Identify the lines that include the word "writing", then copy all of them.

* [Task data]:
====

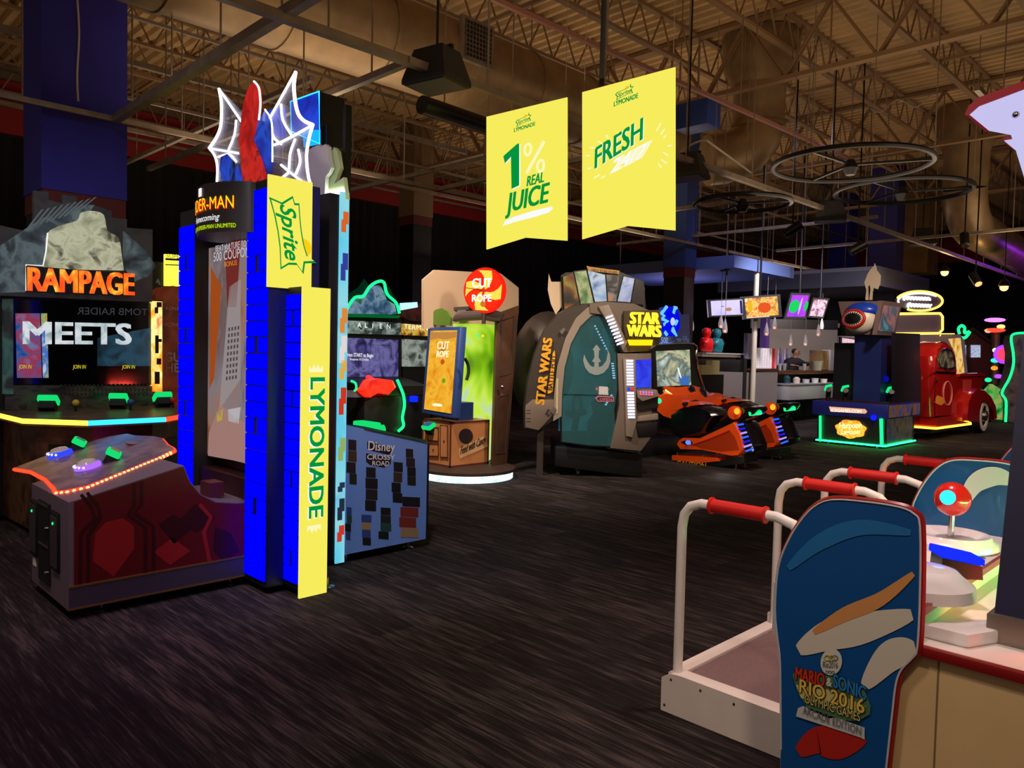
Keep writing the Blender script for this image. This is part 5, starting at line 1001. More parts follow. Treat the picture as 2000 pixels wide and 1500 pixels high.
# ================================================================== the bar under its hanging canopy
CAN = mat('canopy_blue_grey', (96, 116, 172), .7)
cn = root('bar_canopy', 'flat blue grey canopy slab hanging over the bar, bright right edge', 'canopy', (-10.6, 16.9, 3.6))
b = B(CAN); b.box((-12.8, 15.42, 3.6), (-8.6, 18.35, 3.87), CAN); part('slab', b, cn)
for (u, v) in ((-12, 15.8), (-9, 15.8), (-12, 18), (-9, 18)):
    b = B(STEEL); b.cyl((u, v, 3.87), (u, v, 6.55), .012, STEEL, 6); part('hanger_rod', b, cn)
SLT = mat('slate_canopy', (52, 56, 74), .8)
for (a, c, lb) in (((-12, 20.6, 3.55), (-7.4, 24.6, 4.05), 'dark slate canopy slab beyond the blue grey one, behind the white horse cutout'), ((-5.0, 28.5, 3.35), (-1.0, 31, 3.75), 'far lavender canopy slab right of the neon oval sign')):
    t = root('bar_canopy', lb, 'canopy', ((a[0] + c[0]) / 2, (a[1] + c[1]) / 2, a[2])); b = B(SLT if c[0] < -5 else CAN); b.box(a, c); part('slab', b, t)
    for (u, v) in ((a[0] + .5, a[1] + .5), (c[0] - .5, a[1] + .5), (c[0] - .5, c[1] - .5)):
        b = B(STEEL); b.cyl((u, v, c[2]), (u, v, 6.55), .012, STEEL, 6); part('hanger_rod', b, t)
lamp('POINT', (-11.0, 16.9, 2.7), 40, (.75, .6, 1.0), .3)  # added violet point light under the canopy, no fixture
ub = -8.8
b = B(mat('post_cream', (200, 190, 170), .4)); b.cyl((-8.7, 16.65, 0), (-8.7, 16.65, 3.6), .06, None, 14); solo('canopy_post', b, 'cream round post carrying the canopy beside the white cup stacks', 'post', origin=(-8.7, 16.65, 0))
PNL = mat('grey_bar_panel', (112, 104, 102), .7); WLN = mat('walnut_counter', (70, 44, 30), .3)
bc = root('bar_counter', 'left bar counter with grey front panels and black top below the wall screens', 'bar counter', (ub - .4, 15.5, 0))
b = B(PNL); b.prism([UP(x, y, ub) for x, y in [(1383, 725), (1452, 727)]] + [(ub, UP(1452, 727, ub).y, 0.02), (ub, UP(1383, 725, ub).y, 0.02)], (-.06, 0, 0), PNL); part('front_panel', b, bc)
b = B(PNL); b.prism([UP(x, y, ub) for x, y in [(1458, 727), (1519, 724)]] + [(ub, UP(1519, 727, ub).y, 0.02), (ub, UP(1458, 725, ub).y, 0.02)], (-.06, 0, 0), PNL); part('front_panel', b, bc)
b = B(BLK); p, q1 = UP(1452, 700, ub), UP(1458, 700, ub); b.box((ub - .1, p.y, 0), (ub + .02, q1.y, p.z), BLK); part('divider_post', b, bc)
b = B(BLK); p, q1 = UP(1362, 701, ub), UP(1460, 703, ub); b.box((ub - .5, p.y, 1.3), (ub - .02, q1.y, p.z), BLK, .01); b.box((ub - .4, p.y, .02), (ub - .07, UP(1519, 727, ub).y, 1.29), BLK); part('carcass', b, bc)
b = B(WLN); q2 = UP(1519, 724, ub); b.box((ub - .5, q1.y, q2.z), (ub + .03, q2.y, q2.z + .05), WLN); part('counter_top', b, bc)
zc_ = q2.z + .05
b = B(mat('counter_papers', (150, 140, 100), .6)); p = UP(1372, 722, -8.55); b.box(p + Vector((-.1, -.2, -.1)), p + Vector((.1, .3, .1))); b.box(p + Vector((-.1, .3, -.1)), p + Vector((.05, .6, .2))); p = UP(1372, 722, -8.55); z_ = p.z - .1
b2_ = B(BLK); b2_.box((-8.8, p.y - .25, 0), (-8.42, p.y + .65, z_), BLK); part('ledge', b2_, bc)
solo('paper_stack', b, 'stack of pale boxes at the left end of the grey bar panels', 'boxes', origin=p)
rc_ = root('bar_counter', 'right bar counter with bronze edged top in front of the bartender', 'bar counter', (ub - .4, 20.3, 0))
b = B(WLN); p, q1 = UP(1520, 727, ub), UP(1690, 733, ub); b.box((ub - .55, p.y, p.z - .03), (ub, q1.y, p.z + .04), WLN, .015); part('counter_top', b, rc_)
b = B(mat('bronze_edge', (150, 96, 52), .25, .8)); b.cyl((ub + .01, p.y, p.z - .02), (ub + .01, q1.y, p.z - .02), .035, None, 10); part('edge_rail', b, rc_)
zr = p.z + .04
b = B(CHR); c = UP(1639, 735, ub); b.cyl((ub - .05, c.y, 0), (ub - .05, c.y, p.z - .03), .04, CHR, 12); part('leg', b, rc_)
b = B(BLK); b.box((ub - .56, p.y, .02), (ub - .45, q1.y, p.z - .03), BLK); part('back_panel', b, rc_)
SST = mat('stainless_steel', (205, 205, 208), .3, .6)
sk = root('ice_bin', 'stainless ice bin with bottles and tubs standing on legs under the bar counter', 'ice bin', (-8.6, 20.2, 0))
pa, pb = UP(1542, 752, -8.55), UP(1636, 752, -8.55); zb = UP(1542, 782, -8.55).z; zt = pa.z
b = B(SST); b.box((-8.9, pa.y, zb), (-8.55, pb.y, zt), SST, .015); part('tub', b, sk)
b = B(SST); b.box((-8.92, UP(1541, 748, -8.55).y, zt), (-8.52, pb.y, zt + .03), SST); part('rim', b, sk)
for v in (pa.y + .1, pb.y - .1):
    for u in (-8.85, -8.6):
        b = B(BLKM); b.cyl((u, v, 0), (u, v, zb), .02, BLKM, 8); part('leg', b, sk)
for i, (c, h) in enumerate((((30, 60, 70), .2), ((180, 170, 160), .16), ((170, 170, 175), .1), ((190, 190, 195), .12), ((210, 205, 200), .1))):
    v = pa.y + .2 + i * .55; b = B(mat('tub_%d' % i, c, .3)); b.lathe([(.08, 0), (.09, h * .7), (.04 if i < 2 else .1, h)], (-8.72, v, zt + .03), None, 12)
    solo('bar_tub', b, ['dark teal bottle', 'clear spice shaker', 'small steel tub', 'clear plastic tub', 'white plastic tub'][i] + ' standing on the stainless ice bin', 'container', origin=(-8.72, v, zt + .03))
for i in range(9):
    v = UP(1476 + i * 4.7, 700, -8.95).y; c = (225, 222, 225) if i < 7 else ((190, 40, 50) if i == 7 else (215, 130, 140)); b = B(mat('cups_%d' % c[1], c, .5)); pr = []
    for k in range(12): pr += [(.042, k * .042), (.048, k * .042 + .036)]
    b.lathe(pr, (-8.95, v, zc_), None, 10)
    if i < 7: solo('cup_stack', b, 'tall stack of white paper cups on the grey panelled counter', 'cups', 'stacks of white cups', origin=(-8.95, v, zc_))
    else: solo('cup_stack', b, '%s tall cup stack at the right end of the white cup stacks' % ('red' if i == 7 else 'pink'), 'cups', origin=(-8.95, v, zc_))
for i in range(2):
    v = UP(1450 + i * 7, 680, -9.2).y; z0 = UP(1450, 701, -9.05).z; b = B(clear('clear_tube', (200, 195, 215), .3)); b.cyl((-9.1, v, z0), (-9.1, v, z0 + .62), .06, None, 14); t = solo('cup_dispenser', b, 'clear upright cup tube, %s of the two left of the cream post' % ('left' if i == 0 else 'right'), 'dispenser', origin=(-9.1, v, z0))
# plain rounded stand-ins for red and teal toy figures, on a glass shelf
for i, (x, c, n) in enumerate(((1379, (220, 20, 24), 'red'), (1399, (26, 110, 118), 'teal'))):
    m_ = mat('urn_%d' % i, c, .3, coat=.5) if i else mat('urn_red', c, .3, coat=.5); p = UP(x, 686, -9.3); p.z = UP(1380, 687, -9.3).z; b = B(m_); b.lathe([(.12, 0), (.15, .06), (.16, .22), (.14, .30), (.06, .33), (.09, .37), (.11, .44), (.09, .52), (.02, .55)], p, m_, 18); b.ball(p + Vector((.05, -.13, .2)), .07, m_, 10, 6); b.ball(p + Vector((.05, .13, .2)), .07, m_, 10, 6)
    solo('urn', b, 'glossy %s rounded figurine on the bar shelf below the wall screens' % n, 'urn', origin=p)
p = UP(1364, 688, -9.3); p2 = UP(1440, 689, -9.3); sh = root('bar_shelf', 'pale lit glass shelf under the red and teal figurines', 'shelf', (-9.3, (p.y + p2.y) / 2, 0)); b = B(clear('shelf_glass', (220, 220, 220), .45)); b.box((-9.5, p.y, p.z - .03), (-9.1, p2.y, p.z)); part('top', b, sh)
b = B(mat('shelf_cards', (190, 170, 140), .6)); b.box((-9.45, p.y, 1.62), (-9.2, p2.y, p.z - .04), None); part('display_cards', b, sh)
b = B(BLK); b.box((-9.5, p.y, .02), (-9.34, p2.y, 1.62)); part('stand', b, sh)
# bottles, glasses, juice cooler
for i in range(7):
    p = DP(1515 + i * 4.3, 700, 23.4); h = .42 + .05 * (i % 3); b = B(mat('bottle_%d' % (i % 3), [(120, 120, 170), (170, 170, 190), (80, 60, 110)][i % 3], .1)); b.lathe([(.031, 0), (.031, h * .55), (.013, h * .72), (.013, h)], (p.x, p.y, 1.42), None, 10); solo('bottle', b, 'clear spirit bottle in the row left of the bartender', 'bottle', 'spirit bottles in a row', origin=(p.x, p.y, 1.42))
b = B(BLK); p, q1 = DP(1508, 700, 23.4), DP(1544, 700, 23.4); b.prism([(p.x, p.y, .0), (q1.x, q1.y, 0), (q1.x, q1.y, 1.42), (p.x, p.y, 1.42)], Vector((-.15, .15, 0)), BLK); b.prism([(p.x, p.y, 1.38), (q1.x, q1.y, 1.38), (q1.x, q1.y, 1.42), (p.x, p.y, 1.42)], Vector((.05, -.05, 0)), BLK); solo('back_bar_cabinet', b, 'black back bar unit under the row of spirit bottles', 'cabinet', origin=(p.x, p.y, 0))
for i, x in enumerate((1523, 1532, 1571)):
    p = UP(x, 720, -8.95); b = B(clear('glass_cup', (225, 225, 230), .4)); b.lathe([(.035, 0), (.05, .18), (.047, .18), (.03, .02)], (-8.95, p.y, zr), None, 12); solo('drinking_glass', b, ['empty drinking glass nearest the cup stacks', 'empty drinking glass second from the cup stacks', 'empty drinking glass alone in front of the bartender'][i], 'glass', origin=(-8.95, p.y, zr))
jc = root('drink_cooler', 'steel and clear drink cooler with amber drink on the right bar counter', 'drink cooler', (-9.05, UP(1608, 720, -9.05).y, zr)); v0, v1, v2 = UP(1590, 720, -9.05).y, UP(1612, 720, -9.05).y, UP(1630, 720, -9.05).y
b = B(art('amber_drink', [(120, 70, 20), (220, 150, 60), (240, 200, 140)], 4, .15)); b.box((-9.2, v0, zr + .02), (-8.95, v1, zr + .55), None, .02); part('drink_tank', b, jc)
b = B(SST); b.box((-9.2, v1, zr), (-8.92, v2, zr + .58), SST, .02); part('cooler_body', b, jc)
b = B(mat('ice_bucket', (190, 190, 170), .3)); b.lathe([(.12, 0), (.16, .26)], (-8.86, UP(1595, 720, -8.86).y, zr), None, 14); part('bucket', b, jc)
for i in range(4):
    v = UP(1646 + i * 8, 720, -8.95).y; b = B(mat('tin_%d' % i, [(100, 60, 160), (220, 215, 210), (90, 70, 60), (210, 200, 190)][i], .5)); b.lathe([(.06, 0), (.07, .16)], (-8.95, v, zr), None, 12); solo('bar_cup', b, ['purple', 'white', 'brown', 'cream'][i] + ' cup at the right end of the bar counter', 'cup', origin=(-8.95, v, zr))
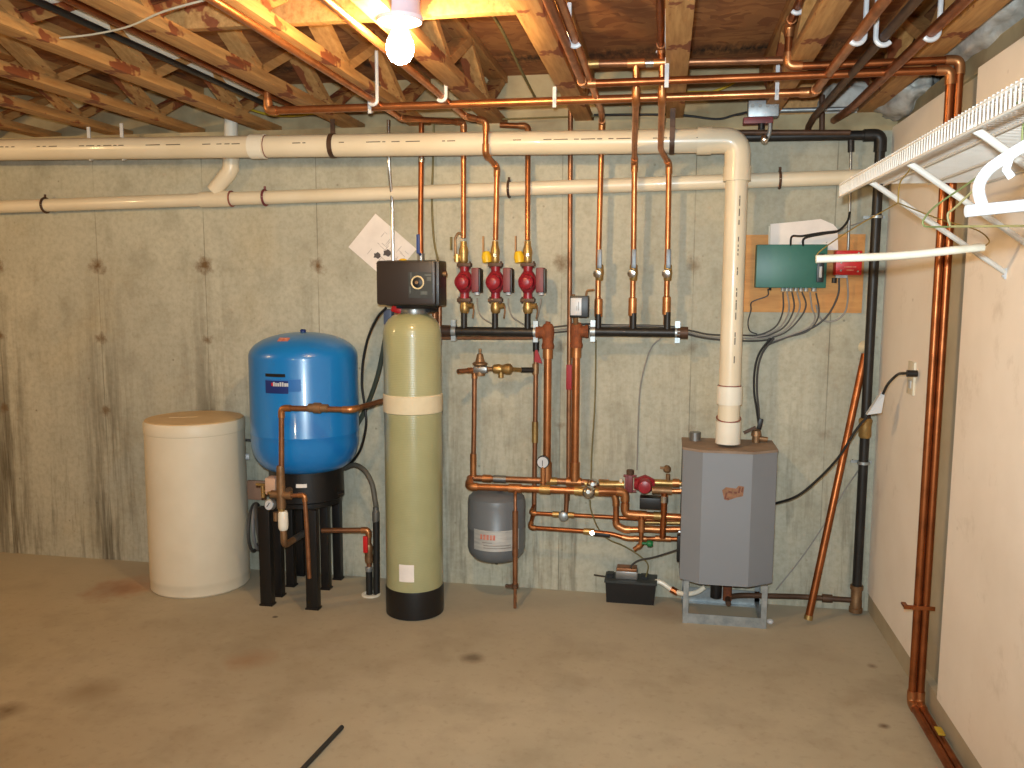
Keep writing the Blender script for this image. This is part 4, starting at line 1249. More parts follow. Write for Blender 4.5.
# ------------------------------------------------------------------ plywood board with controls
a, b = wl(745, 235, 0), wl(861, 313, 0)
tag(MB().span((a.x, D - .012, b.z), (b.x, D, a.z)).build('plywood_board', 'ply'), 'orange plywood board on the concrete wall behind the green panel', 'board')
oG = .075
a, b = wl(757, 244.5, oG), wl(826, 288, oG)
t = thing('zone_controller', 'dark green control panel on the plywood board', 'control panel', ((a.x + b.x) / 2, D - .02, b.z))
MB().span((a.x, D - oG, b.z), (b.x, D - .012, a.z), bev=.004).build('cover', 'green', t)
q = wl(820.5, 268, oG + .006)
MB().box(q + V((0, 0, 0)), (.03, .012, .125), bev=.003).build('switch_plate', 'black_p', t)
MB().box(wl(820.5, 272, oG + .016), (.012, .014, .05), bev=.004).build('rocker', 'white', t)
m = MB()
for px in (783, 787, 791, 796, 801, 806, 814):
    q = wl(px, 290, .05); m.cyl(q + V((0, 0, .012)), q - V((0, 0, .006)), .009 if px < 810 else .012, n=8)
m.build('cable_connectors', 'galv', t)
m = MB(); q = wl(770, 289, .05); m.cyl(q + V((0, 0, .01)), q - V((0, 0, .006)), .006, n=8); m.build('grommet', 'black_p', t)
# paper sheaf over it
a = [wl(770.5, 224, .085), wl(822, 218.5, .082), wl(834, 224, .080), wl(838, 244, .085), wl(770, 244, .09)]
t = thing('paper_sheaf', 'curled white papers tucked behind the top of the green panel', 'papers', wl(804, 244, .04))
a = [wl(770.5, 224, .03), wl(795, 221.5, .05), wl(822, 218.5, .06), wl(834, 224, .05), wl(838, 229, .04), wl(838, 250, .03), wl(770, 250, .03)]
m = MB(); m.prism([V((p.x, D - .032, p.z)) for p in a], (0, .012, 0)); m.build('front_sheets', 'paper', t)
m = MB(); m.prism([V((p.x - .006, D - .018, p.z - .008)) for p in a[:5]] + [V((a[5].x - .006, D - .018, a[5].z)), V((a[6].x - .006, D - .018, a[6].z))], (0, .005, 0)); m.build('rear_sheets', 'card', t)
# red relay box
a, b = wl(836.5, 250.5, .08), wl(861.5, 275, .08)
t = thing('relay_box', 'bright red relay box on the plywood right of the green panel', 'electrical box', ((a.x + b.x) / 2, D - .02, b.z))
MB().span((a.x, D - .08, b.z), (b.x, D - .012, a.z), bev=.004).build('cover', 'red', t)
m = MB()
for fx, fz in ((.2, .82), (.2, .5), (.2, .18), (.85, .9), (.85, .15)):
    q = V((a.x + (b.x - a.x) * fx, D - .081, b.z + (a.z - b.z) * fz)); m.cyl(q, q + V((0, -.003, 0)), .004, n=8)
m.build('screws', 'chrome', t)
m = MB()
for fz, w in ((.33, .05), (.2, .03), (.6, .04)):
    m.box((a.x + (b.x - a.x) * .55, D - .0806, b.z + (a.z - b.z) * fz), (w, .0015, .005))
m.build('lettering', 'redtext', t)
MB().span((a.x + .005, D - .06, b.z - .012), (a.x + .055, D - .04, b.z)).build('connector', 'galv', t)
MB().cyl((a.x + .002, D - .05, b.z - .035), (a.x + .002, D - .05, b.z - .012), .011, n=8).build('strain_relief', 'black_p', t)
# cables of the panel
dests = [((783, 292), (783, 310), (777, 325), (765, 333), (752, 336)), ((787, 292), (789, 310), (781, 326), (768, 334), (754, 337)), ((792, 292), (794, 308), (786, 325), (772, 334), (757, 338)),
         ((797, 292), (800, 306), (794, 320), (782, 332), (766, 338)), ((802, 292), (806, 305), (800, 318), (786, 332), (768, 339)), ((810, 292), (812, 308), (815, 318), (808, 328), (790, 335), (772, 341)), ((816, 293), (819, 310), (816, 322), (806, 332), (785, 338), (766, 346))]
for i, d in enumerate(dests):
    cable('cable', 'grey cable from the bottom of the green panel curving left, ' + ['first', 'second', 'third', 'fourth', 'fifth', 'sixth', 'seventh'][i] + ' from its left edge', [wl(x, y, .05 - .04 * k / len(d)) for k, (x, y) in enumerate(d)], .0036, 'cable_grey' if i % 2 else 'cable_dark', 'cables under the green panel')
cable('cable', 'dark grey cable looping from the red relay box left to the cable bundle', [wl(839, 278, .05), wl(838, 295, .05), wl(828, 315, .03), wl(812, 328, .02), wl(790, 336, .02), (wl(770, 344, .02))], .0045, 'cable_dark', 'cables under the red box')
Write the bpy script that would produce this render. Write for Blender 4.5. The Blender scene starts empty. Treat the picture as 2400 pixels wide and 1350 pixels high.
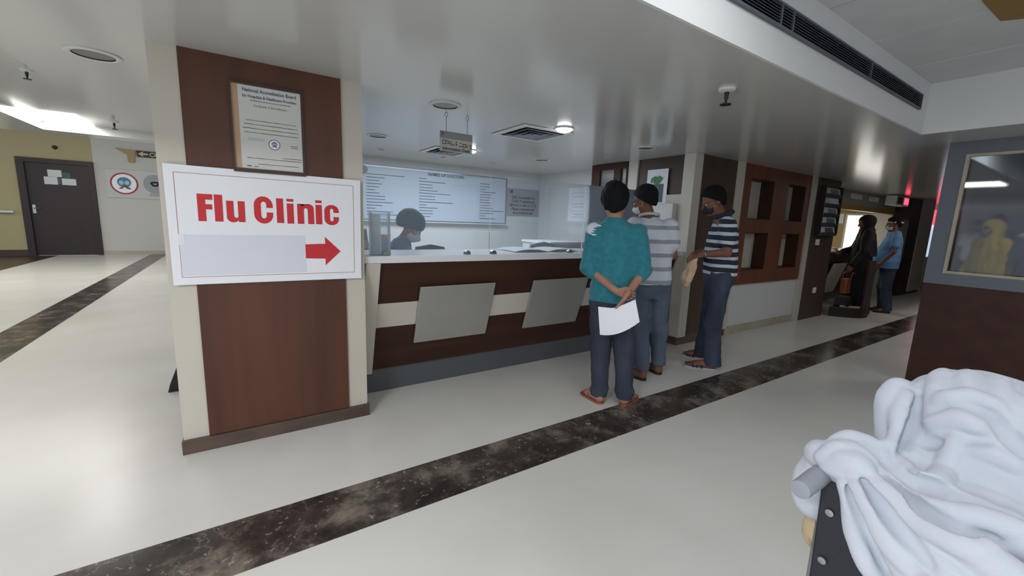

====

* [Exercise answer]:
Keep writing the Blender script for this image. This is part 5, starting at line 1001. More parts follow. Treat the picture as 2000 pixels wide and 1500 pixels high.
Keep writing the Blender script for this image. This is part 4, starting at line 1249. More parts follow. Write for Blender 4.5.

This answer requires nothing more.